Other reports indicated the facility sometimes is used by joint Iraqi and American forces, but no Americans were present at the time of the attack. Lt. Col. Christopher Garver, a spokesman for the U.S.-led military forces in Iraq, said the outpost is not one of the new “joint security stations” that are a fixture of the new security plan.

A group calling itself the Islamic State of Iraq, which is composed of al-Qaida in Iraq and other insurgent fighters, claimed responsibility for the Dora police station bombing in a posting on the group’s Web site. The claim could not be confirmed.

Police said at least 20 people were killed, although the number continued to increase throughout the day as rescuers dug through the remains of the building. Among the confirmed dead were 14 police officers and three prisoners.

Police and civilian witnesses said American artillery units in south Baghdad began shelling date palm orchards in the area in the afternoon.
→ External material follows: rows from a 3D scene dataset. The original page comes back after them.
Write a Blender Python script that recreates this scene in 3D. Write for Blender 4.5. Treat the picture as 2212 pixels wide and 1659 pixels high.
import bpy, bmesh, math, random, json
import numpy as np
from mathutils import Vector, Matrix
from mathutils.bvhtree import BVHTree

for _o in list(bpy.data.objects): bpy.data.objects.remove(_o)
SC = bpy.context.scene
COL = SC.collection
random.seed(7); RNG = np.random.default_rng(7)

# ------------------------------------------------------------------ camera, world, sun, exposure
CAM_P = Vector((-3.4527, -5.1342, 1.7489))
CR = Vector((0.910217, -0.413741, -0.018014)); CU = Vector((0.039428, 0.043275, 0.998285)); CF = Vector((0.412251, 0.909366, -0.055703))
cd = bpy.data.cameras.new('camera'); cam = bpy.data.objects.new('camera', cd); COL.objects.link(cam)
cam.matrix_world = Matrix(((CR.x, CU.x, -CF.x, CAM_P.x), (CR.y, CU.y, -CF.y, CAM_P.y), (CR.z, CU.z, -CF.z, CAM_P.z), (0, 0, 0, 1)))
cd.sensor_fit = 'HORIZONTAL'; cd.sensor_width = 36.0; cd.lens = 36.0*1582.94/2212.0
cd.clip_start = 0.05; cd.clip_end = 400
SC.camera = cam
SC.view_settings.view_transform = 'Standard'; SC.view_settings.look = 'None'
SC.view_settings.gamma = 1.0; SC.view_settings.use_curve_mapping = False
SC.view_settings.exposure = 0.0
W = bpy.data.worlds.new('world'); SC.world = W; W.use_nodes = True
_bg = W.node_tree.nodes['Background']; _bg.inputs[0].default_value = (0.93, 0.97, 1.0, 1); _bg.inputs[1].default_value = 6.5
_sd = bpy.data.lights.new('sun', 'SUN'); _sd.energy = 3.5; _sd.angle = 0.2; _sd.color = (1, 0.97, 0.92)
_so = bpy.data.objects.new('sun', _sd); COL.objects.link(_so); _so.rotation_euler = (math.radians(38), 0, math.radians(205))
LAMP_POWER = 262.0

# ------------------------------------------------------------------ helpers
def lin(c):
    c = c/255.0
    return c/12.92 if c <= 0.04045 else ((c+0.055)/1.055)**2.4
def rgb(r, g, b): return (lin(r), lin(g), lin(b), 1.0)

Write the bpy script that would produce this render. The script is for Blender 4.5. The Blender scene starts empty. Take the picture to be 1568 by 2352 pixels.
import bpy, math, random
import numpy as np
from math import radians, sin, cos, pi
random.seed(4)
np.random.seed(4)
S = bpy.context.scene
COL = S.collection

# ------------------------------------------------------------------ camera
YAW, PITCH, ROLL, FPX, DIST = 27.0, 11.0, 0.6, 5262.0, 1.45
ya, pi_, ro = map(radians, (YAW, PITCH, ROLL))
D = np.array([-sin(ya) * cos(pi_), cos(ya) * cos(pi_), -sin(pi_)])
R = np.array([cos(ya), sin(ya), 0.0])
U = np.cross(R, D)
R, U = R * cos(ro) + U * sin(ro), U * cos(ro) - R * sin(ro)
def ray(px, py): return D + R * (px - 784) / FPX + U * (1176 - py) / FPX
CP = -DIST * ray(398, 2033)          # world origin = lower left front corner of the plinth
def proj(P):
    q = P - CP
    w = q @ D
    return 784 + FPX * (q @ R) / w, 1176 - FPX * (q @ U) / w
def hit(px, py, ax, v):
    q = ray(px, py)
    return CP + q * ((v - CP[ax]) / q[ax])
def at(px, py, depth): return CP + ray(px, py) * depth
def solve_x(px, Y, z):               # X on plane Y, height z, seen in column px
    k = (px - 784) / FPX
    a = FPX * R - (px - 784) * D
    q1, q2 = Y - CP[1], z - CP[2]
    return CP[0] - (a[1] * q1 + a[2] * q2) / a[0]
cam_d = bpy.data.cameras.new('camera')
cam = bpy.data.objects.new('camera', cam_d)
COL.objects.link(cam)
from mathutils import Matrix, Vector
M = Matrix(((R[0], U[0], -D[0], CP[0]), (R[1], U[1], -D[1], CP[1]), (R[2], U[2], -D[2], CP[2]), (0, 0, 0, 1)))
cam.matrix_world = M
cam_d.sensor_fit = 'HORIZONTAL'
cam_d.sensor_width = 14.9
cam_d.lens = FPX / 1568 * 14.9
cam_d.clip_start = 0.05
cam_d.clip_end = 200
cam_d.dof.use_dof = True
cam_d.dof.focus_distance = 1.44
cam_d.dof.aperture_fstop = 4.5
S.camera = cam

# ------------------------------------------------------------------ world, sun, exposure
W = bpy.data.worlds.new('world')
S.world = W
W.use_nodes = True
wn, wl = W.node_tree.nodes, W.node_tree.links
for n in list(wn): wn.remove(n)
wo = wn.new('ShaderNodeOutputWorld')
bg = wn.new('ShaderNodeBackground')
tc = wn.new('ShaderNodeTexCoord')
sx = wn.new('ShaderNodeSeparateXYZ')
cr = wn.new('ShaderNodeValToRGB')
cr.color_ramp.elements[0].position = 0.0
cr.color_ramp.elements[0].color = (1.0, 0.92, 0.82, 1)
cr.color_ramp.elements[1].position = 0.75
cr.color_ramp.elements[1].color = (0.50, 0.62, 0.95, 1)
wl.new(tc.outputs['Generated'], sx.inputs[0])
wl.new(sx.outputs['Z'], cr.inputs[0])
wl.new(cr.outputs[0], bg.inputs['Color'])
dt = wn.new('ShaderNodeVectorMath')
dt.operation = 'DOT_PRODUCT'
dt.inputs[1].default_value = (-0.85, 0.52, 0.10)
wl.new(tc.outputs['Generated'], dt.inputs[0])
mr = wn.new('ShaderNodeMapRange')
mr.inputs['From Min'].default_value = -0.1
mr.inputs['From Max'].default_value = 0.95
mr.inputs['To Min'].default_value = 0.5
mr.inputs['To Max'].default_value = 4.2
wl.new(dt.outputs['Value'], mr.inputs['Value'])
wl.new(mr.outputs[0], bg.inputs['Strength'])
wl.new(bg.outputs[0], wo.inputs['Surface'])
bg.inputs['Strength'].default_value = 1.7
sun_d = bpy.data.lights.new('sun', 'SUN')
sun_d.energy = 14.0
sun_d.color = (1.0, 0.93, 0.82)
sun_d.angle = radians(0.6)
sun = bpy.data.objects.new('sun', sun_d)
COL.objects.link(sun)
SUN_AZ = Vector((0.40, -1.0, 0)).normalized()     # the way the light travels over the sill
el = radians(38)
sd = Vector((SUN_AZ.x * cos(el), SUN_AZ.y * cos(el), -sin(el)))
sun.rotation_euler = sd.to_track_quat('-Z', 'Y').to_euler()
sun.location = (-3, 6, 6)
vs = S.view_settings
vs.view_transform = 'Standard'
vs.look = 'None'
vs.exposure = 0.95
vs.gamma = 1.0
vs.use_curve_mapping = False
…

Insurgents frequently use the orchards as hiding places and staging grounds for attacks on security forces.

South of the city, near Hillah, a second truck bomb explosion near a Shiite mosque that also houses a political office of radical cleric Muqtada al-Sadr killed 10 and hurt more than 30. The blast also severely damaged the building.

Another suicide bomber walked into a candy store in the northwestern city of Tal Afar and blew himself up, killing 10. Three more struck checkpoints and a police station on the northwestern border with Syria, killing six.

The U.S. military on Saturday also disclosed the death of a soldier who was killed by a roadside bomb while on a foot patrol in south Baghdad the day before.